**TASK DETAILS:**
Only one stretch of the data below should be repeated: the lines from the line containing "Write part 2" through the line containing "(.2, .18, .16), 3)", inclusive, exactly as they are.

**DATA SHOWN:**
▬▬▬▬▬▬▬▬▬▬

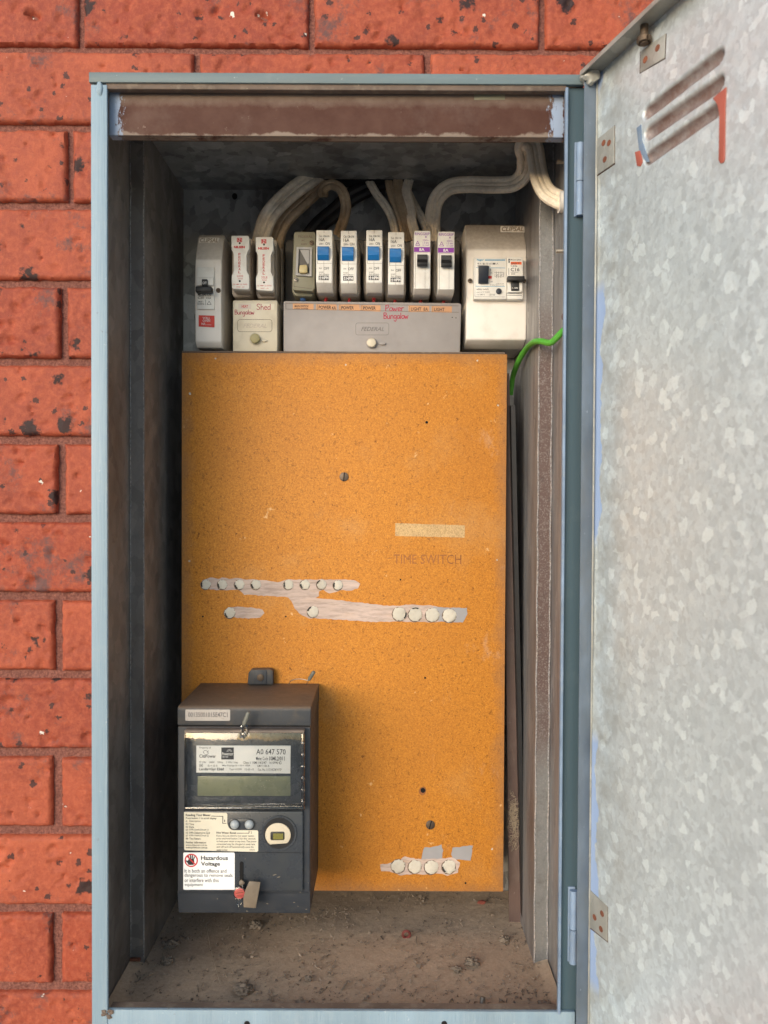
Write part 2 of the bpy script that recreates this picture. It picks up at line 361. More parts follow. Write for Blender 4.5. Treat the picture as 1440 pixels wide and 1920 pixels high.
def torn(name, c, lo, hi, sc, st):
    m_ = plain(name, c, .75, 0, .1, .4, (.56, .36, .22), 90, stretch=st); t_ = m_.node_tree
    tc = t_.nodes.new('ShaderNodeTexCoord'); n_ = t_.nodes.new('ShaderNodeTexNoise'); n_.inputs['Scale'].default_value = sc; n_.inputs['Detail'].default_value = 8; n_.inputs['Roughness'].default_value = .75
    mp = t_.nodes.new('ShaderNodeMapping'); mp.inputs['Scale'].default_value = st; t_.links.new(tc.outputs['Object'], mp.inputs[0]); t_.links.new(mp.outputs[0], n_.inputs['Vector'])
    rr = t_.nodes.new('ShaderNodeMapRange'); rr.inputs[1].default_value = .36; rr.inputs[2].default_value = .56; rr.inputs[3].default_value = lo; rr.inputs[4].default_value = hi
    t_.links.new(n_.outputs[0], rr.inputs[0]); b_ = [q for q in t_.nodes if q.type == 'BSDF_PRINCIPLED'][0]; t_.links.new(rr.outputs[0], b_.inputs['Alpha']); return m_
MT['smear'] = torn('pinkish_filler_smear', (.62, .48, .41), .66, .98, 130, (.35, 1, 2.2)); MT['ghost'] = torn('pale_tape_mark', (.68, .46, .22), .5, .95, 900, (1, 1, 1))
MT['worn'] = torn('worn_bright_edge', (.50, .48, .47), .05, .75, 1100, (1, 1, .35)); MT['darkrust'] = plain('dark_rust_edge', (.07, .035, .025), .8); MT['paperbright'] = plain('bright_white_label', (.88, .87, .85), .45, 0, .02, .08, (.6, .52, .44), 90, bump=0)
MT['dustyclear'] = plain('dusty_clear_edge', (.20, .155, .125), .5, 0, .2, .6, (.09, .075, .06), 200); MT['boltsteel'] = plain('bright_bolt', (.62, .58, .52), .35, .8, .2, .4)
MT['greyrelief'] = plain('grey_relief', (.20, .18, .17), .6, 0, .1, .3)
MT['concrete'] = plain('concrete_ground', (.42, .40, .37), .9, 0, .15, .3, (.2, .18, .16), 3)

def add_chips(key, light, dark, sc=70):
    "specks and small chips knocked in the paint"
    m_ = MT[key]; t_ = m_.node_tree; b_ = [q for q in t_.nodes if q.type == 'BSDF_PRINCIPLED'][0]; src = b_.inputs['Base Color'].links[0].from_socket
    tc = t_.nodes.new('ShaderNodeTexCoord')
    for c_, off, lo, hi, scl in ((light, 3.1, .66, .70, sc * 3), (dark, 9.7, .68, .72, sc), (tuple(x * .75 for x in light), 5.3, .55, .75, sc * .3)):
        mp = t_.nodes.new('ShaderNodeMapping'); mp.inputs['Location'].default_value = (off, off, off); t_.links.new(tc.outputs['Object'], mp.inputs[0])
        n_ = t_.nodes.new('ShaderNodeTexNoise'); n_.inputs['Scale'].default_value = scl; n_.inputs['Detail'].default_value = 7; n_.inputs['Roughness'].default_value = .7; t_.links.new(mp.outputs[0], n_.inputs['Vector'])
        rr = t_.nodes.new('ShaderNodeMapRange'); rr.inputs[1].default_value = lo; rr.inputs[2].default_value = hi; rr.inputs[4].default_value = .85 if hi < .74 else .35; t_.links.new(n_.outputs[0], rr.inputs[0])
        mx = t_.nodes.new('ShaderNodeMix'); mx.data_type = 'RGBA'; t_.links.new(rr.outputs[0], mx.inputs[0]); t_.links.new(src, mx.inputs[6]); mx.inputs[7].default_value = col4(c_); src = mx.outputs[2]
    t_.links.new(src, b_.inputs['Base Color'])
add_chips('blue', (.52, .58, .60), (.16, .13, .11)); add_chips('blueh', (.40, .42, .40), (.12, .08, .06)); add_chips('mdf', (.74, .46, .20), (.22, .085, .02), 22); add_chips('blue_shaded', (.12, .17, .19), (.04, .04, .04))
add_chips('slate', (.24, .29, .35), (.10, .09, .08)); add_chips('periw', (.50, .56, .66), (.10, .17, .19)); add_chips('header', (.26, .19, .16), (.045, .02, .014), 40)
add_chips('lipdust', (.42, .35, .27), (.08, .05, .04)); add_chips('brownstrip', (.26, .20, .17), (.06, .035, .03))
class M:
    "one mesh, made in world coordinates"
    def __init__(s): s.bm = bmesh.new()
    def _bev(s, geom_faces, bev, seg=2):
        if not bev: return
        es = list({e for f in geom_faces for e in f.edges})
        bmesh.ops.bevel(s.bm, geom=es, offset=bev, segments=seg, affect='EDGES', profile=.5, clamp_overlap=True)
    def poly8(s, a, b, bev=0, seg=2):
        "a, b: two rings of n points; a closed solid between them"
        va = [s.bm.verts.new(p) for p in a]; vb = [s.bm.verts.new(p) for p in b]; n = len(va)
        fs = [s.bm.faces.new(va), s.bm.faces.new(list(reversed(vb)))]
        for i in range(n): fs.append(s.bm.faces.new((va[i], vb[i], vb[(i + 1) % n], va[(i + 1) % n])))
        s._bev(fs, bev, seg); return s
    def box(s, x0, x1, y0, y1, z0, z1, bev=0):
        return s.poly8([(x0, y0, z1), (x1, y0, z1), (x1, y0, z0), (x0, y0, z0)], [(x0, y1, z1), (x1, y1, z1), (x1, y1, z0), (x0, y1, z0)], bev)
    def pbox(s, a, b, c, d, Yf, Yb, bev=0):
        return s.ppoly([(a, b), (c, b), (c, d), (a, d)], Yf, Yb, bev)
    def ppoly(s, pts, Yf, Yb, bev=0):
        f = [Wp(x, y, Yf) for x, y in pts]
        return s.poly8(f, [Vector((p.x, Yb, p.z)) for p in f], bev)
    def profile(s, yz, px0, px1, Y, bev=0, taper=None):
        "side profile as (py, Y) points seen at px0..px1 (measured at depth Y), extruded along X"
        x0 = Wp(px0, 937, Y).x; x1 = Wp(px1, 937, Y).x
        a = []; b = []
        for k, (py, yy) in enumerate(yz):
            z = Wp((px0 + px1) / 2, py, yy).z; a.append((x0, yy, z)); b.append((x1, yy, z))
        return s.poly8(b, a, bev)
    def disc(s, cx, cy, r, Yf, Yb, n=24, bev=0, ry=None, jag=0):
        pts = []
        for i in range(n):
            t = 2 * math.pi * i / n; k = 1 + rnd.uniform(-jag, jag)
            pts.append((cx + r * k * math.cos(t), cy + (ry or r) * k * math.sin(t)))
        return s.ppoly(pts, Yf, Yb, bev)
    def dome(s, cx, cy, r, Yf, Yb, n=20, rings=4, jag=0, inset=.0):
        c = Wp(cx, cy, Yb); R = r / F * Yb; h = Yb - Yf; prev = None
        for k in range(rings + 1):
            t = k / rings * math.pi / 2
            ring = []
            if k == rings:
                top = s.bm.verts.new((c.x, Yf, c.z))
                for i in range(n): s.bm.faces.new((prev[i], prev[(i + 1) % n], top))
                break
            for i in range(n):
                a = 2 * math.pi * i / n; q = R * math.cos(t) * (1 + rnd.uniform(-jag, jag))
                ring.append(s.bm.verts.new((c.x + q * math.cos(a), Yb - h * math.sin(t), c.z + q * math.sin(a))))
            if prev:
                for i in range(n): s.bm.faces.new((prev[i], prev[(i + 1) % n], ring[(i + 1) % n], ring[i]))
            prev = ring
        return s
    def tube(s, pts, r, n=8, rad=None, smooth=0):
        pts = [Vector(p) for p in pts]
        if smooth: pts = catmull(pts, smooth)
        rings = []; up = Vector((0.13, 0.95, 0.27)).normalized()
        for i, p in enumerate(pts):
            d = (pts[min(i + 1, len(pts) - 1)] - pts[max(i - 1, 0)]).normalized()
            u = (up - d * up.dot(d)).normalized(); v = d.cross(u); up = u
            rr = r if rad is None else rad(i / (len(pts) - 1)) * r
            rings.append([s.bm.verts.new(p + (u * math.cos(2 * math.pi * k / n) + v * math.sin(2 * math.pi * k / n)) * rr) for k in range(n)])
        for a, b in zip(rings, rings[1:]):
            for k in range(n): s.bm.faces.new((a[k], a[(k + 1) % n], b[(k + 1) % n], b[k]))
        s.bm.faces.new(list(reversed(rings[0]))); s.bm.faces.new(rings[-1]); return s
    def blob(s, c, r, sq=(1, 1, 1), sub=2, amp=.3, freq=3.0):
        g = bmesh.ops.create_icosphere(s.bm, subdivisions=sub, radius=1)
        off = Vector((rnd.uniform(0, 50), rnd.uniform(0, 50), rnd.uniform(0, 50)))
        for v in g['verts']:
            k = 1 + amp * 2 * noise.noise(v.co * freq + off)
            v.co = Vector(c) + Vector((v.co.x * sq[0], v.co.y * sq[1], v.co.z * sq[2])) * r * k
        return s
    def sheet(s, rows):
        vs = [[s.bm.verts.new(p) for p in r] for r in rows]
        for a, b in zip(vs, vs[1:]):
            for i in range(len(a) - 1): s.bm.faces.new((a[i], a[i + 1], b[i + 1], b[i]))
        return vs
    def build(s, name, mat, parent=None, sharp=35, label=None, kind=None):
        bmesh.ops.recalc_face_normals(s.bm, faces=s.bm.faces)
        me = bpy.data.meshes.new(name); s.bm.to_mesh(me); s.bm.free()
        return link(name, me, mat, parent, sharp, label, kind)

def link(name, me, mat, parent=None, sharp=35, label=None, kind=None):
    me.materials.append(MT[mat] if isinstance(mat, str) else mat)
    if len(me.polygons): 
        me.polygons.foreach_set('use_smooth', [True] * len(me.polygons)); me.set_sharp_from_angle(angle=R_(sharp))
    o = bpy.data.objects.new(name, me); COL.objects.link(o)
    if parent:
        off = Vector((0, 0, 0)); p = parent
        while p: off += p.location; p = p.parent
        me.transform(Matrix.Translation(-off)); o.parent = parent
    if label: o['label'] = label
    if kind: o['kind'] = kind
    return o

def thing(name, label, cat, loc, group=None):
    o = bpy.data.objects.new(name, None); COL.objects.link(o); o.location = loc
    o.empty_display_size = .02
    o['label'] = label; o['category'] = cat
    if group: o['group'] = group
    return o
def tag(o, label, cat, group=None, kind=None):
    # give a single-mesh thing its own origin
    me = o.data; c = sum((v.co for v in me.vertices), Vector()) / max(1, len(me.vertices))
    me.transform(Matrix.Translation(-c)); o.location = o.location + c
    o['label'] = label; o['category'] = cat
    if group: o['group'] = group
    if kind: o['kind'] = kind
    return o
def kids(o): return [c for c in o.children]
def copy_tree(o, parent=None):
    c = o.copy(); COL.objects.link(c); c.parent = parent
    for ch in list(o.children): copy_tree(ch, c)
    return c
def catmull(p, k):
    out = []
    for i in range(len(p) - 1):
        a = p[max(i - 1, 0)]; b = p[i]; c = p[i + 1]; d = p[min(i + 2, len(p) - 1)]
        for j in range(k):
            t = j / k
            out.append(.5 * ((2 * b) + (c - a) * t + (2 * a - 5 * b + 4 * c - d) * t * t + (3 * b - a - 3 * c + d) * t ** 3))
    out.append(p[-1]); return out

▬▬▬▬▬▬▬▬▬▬

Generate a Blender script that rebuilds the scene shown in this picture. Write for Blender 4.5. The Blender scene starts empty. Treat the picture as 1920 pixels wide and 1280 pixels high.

▬▬▬▬▬▬▬▬▬▬

**THE REPLY:**
Write part 2 of the bpy script that recreates this picture. It picks up at line 361. More parts follow. Write for Blender 4.5. Treat the picture as 1440 pixels wide and 1920 pixels high.
def torn(name, c, lo, hi, sc, st):
    m_ = plain(name, c, .75, 0, .1, .4, (.56, .36, .22), 90, stretch=st); t_ = m_.node_tree
    tc = t_.nodes.new('ShaderNodeTexCoord'); n_ = t_.nodes.new('ShaderNodeTexNoise'); n_.inputs['Scale'].default_value = sc; n_.inputs['Detail'].default_value = 8; n_.inputs['Roughness'].default_value = .75
    mp = t_.nodes.new('ShaderNodeMapping'); mp.inputs['Scale'].default_value = st; t_.links.new(tc.outputs['Object'], mp.inputs[0]); t_.links.new(mp.outputs[0], n_.inputs['Vector'])
    rr = t_.nodes.new('ShaderNodeMapRange'); rr.inputs[1].default_value = .36; rr.inputs[2].default_value = .56; rr.inputs[3].default_value = lo; rr.inputs[4].default_value = hi
    t_.links.new(n_.outputs[0], rr.inputs[0]); b_ = [q for q in t_.nodes if q.type == 'BSDF_PRINCIPLED'][0]; t_.links.new(rr.outputs[0], b_.inputs['Alpha']); return m_
MT['smear'] = torn('pinkish_filler_smear', (.62, .48, .41), .66, .98, 130, (.35, 1, 2.2)); MT['ghost'] = torn('pale_tape_mark', (.68, .46, .22), .5, .95, 900, (1, 1, 1))
MT['worn'] = torn('worn_bright_edge', (.50, .48, .47), .05, .75, 1100, (1, 1, .35)); MT['darkrust'] = plain('dark_rust_edge', (.07, .035, .025), .8); MT['paperbright'] = plain('bright_white_label', (.88, .87, .85), .45, 0, .02, .08, (.6, .52, .44), 90, bump=0)
MT['dustyclear'] = plain('dusty_clear_edge', (.20, .155, .125), .5, 0, .2, .6, (.09, .075, .06), 200); MT['boltsteel'] = plain('bright_bolt', (.62, .58, .52), .35, .8, .2, .4)
MT['greyrelief'] = plain('grey_relief', (.20, .18, .17), .6, 0, .1, .3)
MT['concrete'] = plain('concrete_ground', (.42, .40, .37), .9, 0, .15, .3, (.2, .18, .16), 3)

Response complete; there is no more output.